**TASK REQUIREMENTS:**
Could you copy exactly the lines from the start of the records through the one containing "bm = dome(B(), (-.017, HY", both included, and leave out the pictures?

**DATA FOR THIS EXERCISE:**
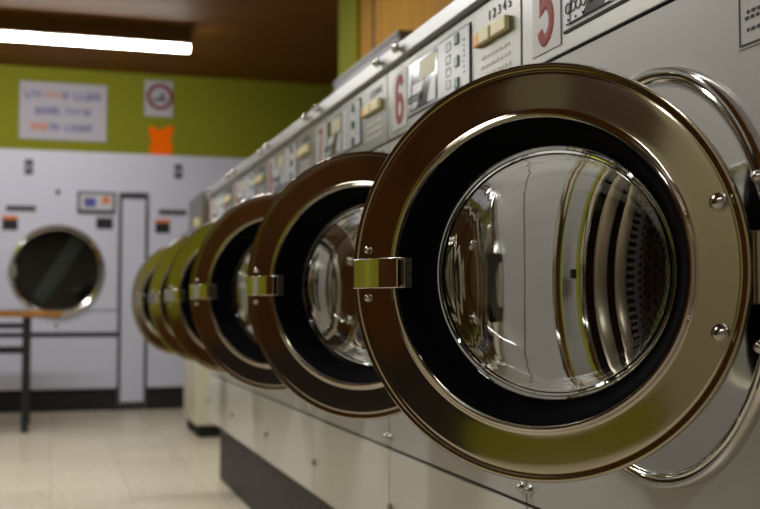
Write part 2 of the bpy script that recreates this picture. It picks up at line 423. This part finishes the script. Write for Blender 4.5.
    for z in (PZ + .086, PZ - .075):
        bm = dome(B(), (-.017, HY - .002, z), .0065, .007); obj('hinge_screw', bm, 'screw_steel', hg)

    # ---- door, built closed about the hinge axis
    dc = (0, R, 0)
    dr = obj('door', lathe(B(), [(R - .0018, -.004), (R, .0), (R, .003), (R - .0018, .0058), (R - .0042, .0064), (R - .0066, .0054), (R - .0086, .0048), (R - .0105, .0050), (R - .0115, .0053), (R - .0125, .0054), (R - .020, .0057), (.176, .0066), (.1695, .0069), (.1685, .0070), (.1675, .0075), (.1660, .0088),
                                 (.1648, .0112), (.1628, .0122), (.1608, .0116), (.1598, .009), (.1590, .004), (.1585, -.016), (.165, -.020), (.198, -.020), (.208, -.014)], dc, AX_X, 160, closed=True),
             'door_steel', t, loc=(HX, HY, PZ))
    obj('door_gasket', lathe(B(), [(.1590, .0065), (.1558, .003), (.152, -.008), (.1470, -.024), (.1392, -.0435), (.1367, -.0455), (.1362, -.0555), (.1585, -.052)], dc, AX_X, 128, closed=True), 'rubber', dr)
    g = [(0.1375, -0.0455), (0.1359, -0.0425), (0.1319, -0.0415), (0.1290, -0.0435), (0.1274, -0.0490), (0.1261, -0.0580), (0.1245, -0.0720), (0.1214, -0.0840), (0.1164, -0.0930), (0.1069, -0.0995), (0.0920, -0.1035), (0.0600, -0.1070), (0.0299, -0.1082), (0.0000, -0.1085)]
    gi = [(0.0000, -0.1135), (0.0299, -0.1132), (0.0600, -0.1120), (0.0930, -0.1085), (0.1095, -0.1040), (0.1200, -0.0965), (0.1259, -0.0860), (0.1292, -0.0730), (0.1309, -0.0600), (0.1325, -0.0535), (0.1364, -0.0525)]
    obj('door_glass', lathe(B(), g + gi, dc, AX_X, 128), 'door_glass', dr)
    # latch handle wrapped over the free edge: facets and a recessed plate
    q = 2 * R
    h = obj('latch_handle', prism(B(), [(.002, q - .003), (-.005, q - .001), (-.0090, q - .0035), (-.0173, q - .0275), (-.0195, q - .0293), (-.0302, q - .0665), (-.0292, q - .0710), (-.0150, q - .0715), (-.011, q - .060), (-.004, q - .016)], -.0168, .0168, 'z'),
            'chrome', dr, bevel=.0014)
    bm = B()
    for s in (-1, 1): box(bm, -.0293, -.012, q - .0785, q - .071, s * .0154 - .0012, s * .0154 + .0012)
    box(bm, -.0293, -.012, q - .0795, q - .0778, -.0166, .0166)
    obj('latch_loop', bm, 'chrome', dr, bevel=.0006)
    for s in (-1, 1):
        bm = dome(B(), (-.0055, q - .021, s * .0270), .0046, .005, base=.001); obj('door_screw', bm, 'screw_steel', dr)
        bm = lathe(B(), [(0, -.004), (.0092, -.004), (.0092, .001), (.0088, .004), (.007, .0078), (.004, .0098), (0, .0105)], (-.0065, .0295, s * .0625), AX_X, 24)
        obj('hinge_bolt', bm, 'screw_steel', dr)
    obj('hinge_leaf', box(B(), .002, .012, -.004, .030, -.035, .035), 'plinth_gray', dr, bevel=.0015)
    return t

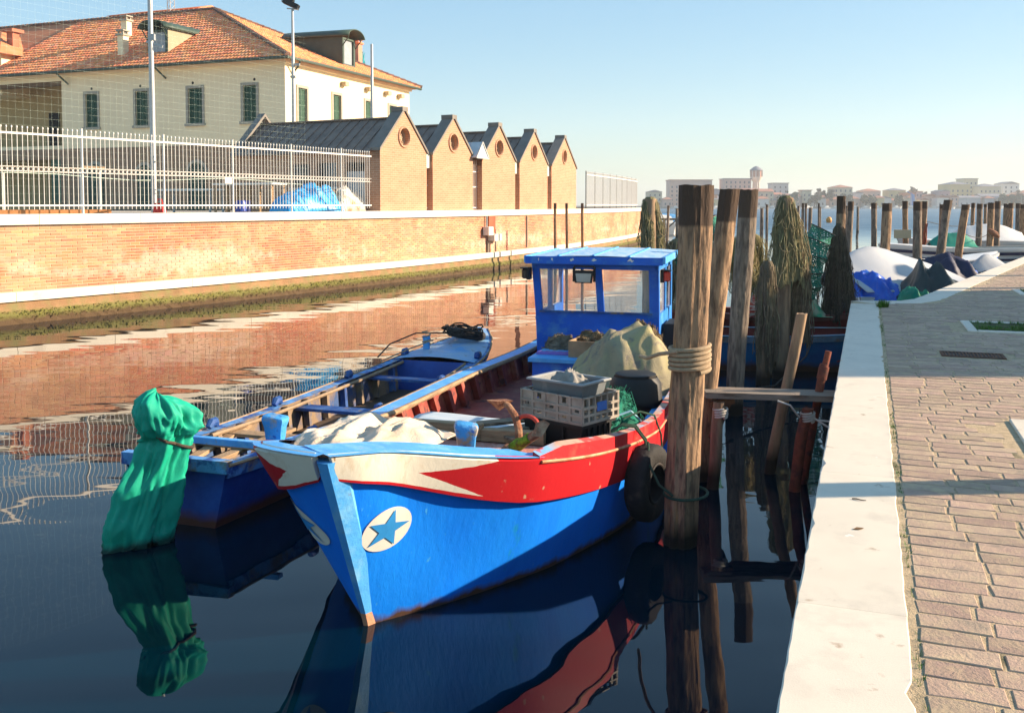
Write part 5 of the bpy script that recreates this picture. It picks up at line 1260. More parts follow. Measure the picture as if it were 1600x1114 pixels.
M_MORTAR = mat('mortar', (0.58, 0.42, 0.28), rough=.95, var=.2, scale=4, bump=.4, bscale=60)
M_BRICK = mat('canal wall brick', (0.50, 0.222, 0.118), rough=.9, var=.2, scale=.9, rnd=.20, col2=(0.54, 0.29, 0.165), s2=.35, t2=.5, soft2=.15, bump=.4, bscale=45,
              col3=(0.47, 0.165, 0.085), s3=.5, t3=.56)
def add_salts(m, zc=1.15, half=.34):
    """pale salt stains in an uneven band low on the wall, fading out along it"""
    N = m.node_tree.nodes; L = m.node_tree.links; b = N['Principled BSDF']; src = b.inputs['Base Color'].links[0].from_socket
    g = N.new('ShaderNodeNewGeometry'); sp = N.new('ShaderNodeSeparateXYZ'); L.new(g.outputs['Position'], sp.inputs[0])
    n1 = N.new('ShaderNodeTexNoise'); n1.inputs['Scale'].default_value = .33; n1.inputs['Detail'].default_value = 6; L.new(g.outputs['Position'], n1.inputs['Vector'])
    n2 = N.new('ShaderNodeTexNoise'); n2.inputs['Scale'].default_value = 4.5; n2.inputs['Detail'].default_value = 6; L.new(g.outputs['Position'], n2.inputs['Vector'])
    def M2(op, a, c, d=None):
        n_ = N.new('ShaderNodeMath'); n_.operation = op
        for k, s_ in enumerate((a, c, d)):
            if s_ is None: continue
            if hasattr(s_, 'links'): L.new(s_, n_.inputs[k])
            else: n_.inputs[k].default_value = s_
        return n_.outputs[0]
    zz = M2('MULTIPLY_ADD', n1.outputs['Fac'], .9, M2('SUBTRACT', sp.outputs['Z'], .45))
    d = M2('DIVIDE', M2('ABSOLUTE', M2('SUBTRACT', zz, zc), 0), half)
    n3 = N.new('ShaderNodeTexNoise'); n3.inputs['Scale'].default_value = .25; n3.inputs['Detail'].default_value = 3; L.new(g.outputs['Position'], n3.inputs['Vector'])
    f = M2('SUBTRACT', 1.0, d); f = M2('MULTIPLY_ADD', M2('SUBTRACT', n2.outputs['Fac'], .5), 3.0, f); f = M2('MULTIPLY_ADD', M2('SUBTRACT', n3.outputs['Fac'], .60), 6.0, f)
    mr = N.new('ShaderNodeMapRange'); mr.inputs[1].default_value = .0; mr.inputs[2].default_value = .9; L.new(f, mr.inputs[0])
    x = N.new('ShaderNodeMix'); x.data_type = 'RGBA'; L.new(M2('MULTIPLY', mr.outputs[0], .4), x.inputs[0]); L.new(src, x.inputs[6]); x.inputs[7].default_value = (.72, .60, .50, 1)
    L.new(x.outputs[2], b.inputs['Base Color'])
add_salts(M_BRICK)
M_LOWB = mat('tidal brick', (0.26, 0.15, 0.075), rough=.9, var=.3, scale=2, rnd=.15, bump=.6, bscale=30, col2=(.20, .17, .07), s2=2, t2=.55, zband=(.29, .05, .16, (0.135, 0.125, 0.035), False), zband2=(.14, .05, .22, (0.085, 0.052, 0.025), False))
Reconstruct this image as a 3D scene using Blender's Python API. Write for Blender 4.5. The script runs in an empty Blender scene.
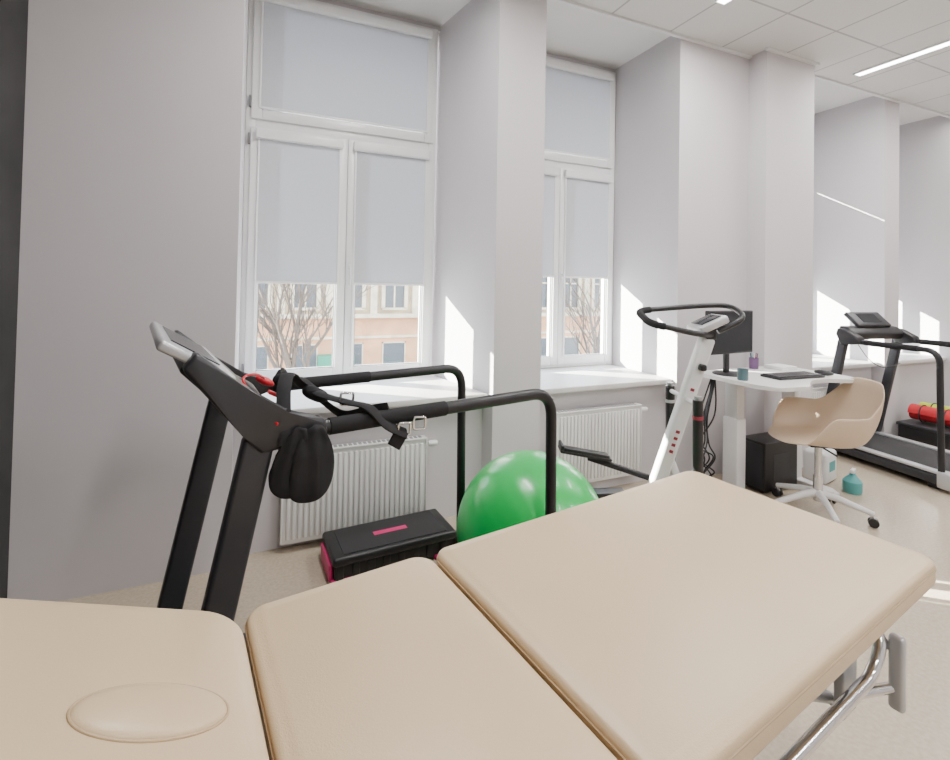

**RESPONSE TO THIS TASK:**
Write part 2 of the bpy script that recreates this picture. It picks up at line 423. This part finishes the script. Write for Blender 4.5.
    for z in (PZ + .086, PZ - .075):
        bm = dome(B(), (-.017, HY - .002, z), .0065, .007); obj('hinge_screw', bm, 'screw_steel', hg)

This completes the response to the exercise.